A situação geopolítica global tem dado em que pensar e está a obrigar os líderes a olhar para novos horizontes. Em épocas conturbadas, é importante olhar para dentro, e a força pode esconder-se em fronteiras mais próximas do que imaginamos. Nestes tempos, «só a inteligência, o bom senso, muita diplomacia e cultura nos poderão servir».
Quem o diz é o Almirante Henrique Gouveia e Melo, que levou à Leadership Summit Cabo Verde a sua visão de liderança internacional, sob o mote de uma «liderança atlântica». O ex-Chefe do Estado-Maior da Armada participou de forma remota na cimeira, que aconteceu na Cidade da Praia, no dia 23 de Maio.
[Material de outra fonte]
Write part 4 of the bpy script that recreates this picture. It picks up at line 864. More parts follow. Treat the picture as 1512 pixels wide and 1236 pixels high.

O Almirante relembrou a Conferência de Ialta, no fim da II Guerra Mundial, liderada por Roosevelt, Churchill e Estaline, que definiram os contornos do sistema que ainda hoje vigora, estruturado em princípios de soberania, equilíbrio e multilateralismo. Mas esse modelo está em risco.
Se uma nova conferência da mesma natureza fosse hoje convocada, quem se sentaria à mesa? «O Sr. Trump, o Sr. Putin e o Sr. Xi Jinping», responde Gouveia e Melo. «Certamente que a nova ordem mundial seria muito diferente da anterior», acrescenta.
O Atlântico não perdeu centralidade
O que o Almirante classifica como uma «nova ordem mundial baseada no poder», onde as fronteiras como as conhecíamos estão a mudar. «Todas as considerações que podemos fazer sobre a zona económica exclusiva, sobre a eventual plataforma continental ou outras que derivam de relações e direito internacionais podem estar em causa», diz.
Os países atlânticos, como Portugal e Cabo Verde, embora pequenos em população e território terrestre, são grandes em espaço marítimo. Com as mudanças geopolíticas, as Zonas Económicas Exclusivas e direitos sobre plataformas continentais poderão ser postos em causa, surgindo até a ideia de de um «desinteresse económico pelo Atlântico».
Gouveia e Melo descarta essa hipótese, pelas massas de população que se estão a fincar em redor do Atlântico, em especial no continente africano, que se mantém como uma das futuras potencias mundiais, pela quantidade de jovens e população em crescimento. «Todos se esquecem que África é o único continente que não vai entrar em inverno geográfico», acrescenta.
O poder de «ser atlantista»
O Almirante destacou, como tal, uma economia azul, assente em tecnologia marinha, dados, energia offshore, turismo e cultura, que representa uma enorme oportunidade. Cabo Verde tem «uma vantagem extraordinária na conectividade que os cabos submarinos farão entre continentes». A energia também se revela um dos pontos fortes do arquipélago, para além do turismo e cultura.
«Ser atlantista é operar no centro de um hub de conexões futuras de importância crucial para metade da população mundial», diz. Por isso, surge a proposta de uma aliança estratégica: «os Açores, a Madeira, Cabo Verde e São Tomé e Príncipe» – unidos a Portugal continental – podem formar uma «Macaronésia que fala português». Um núcleo de conexão no centro do Atlântico, pronto para liderar a nova economia azul.
E deixa o aviso: «Eu também gostava que aqui em Portugal, quando dizem que somos europeus, tivéssemos a sagacidade para dizer ‘Europeus não, nós somos atlantistas’».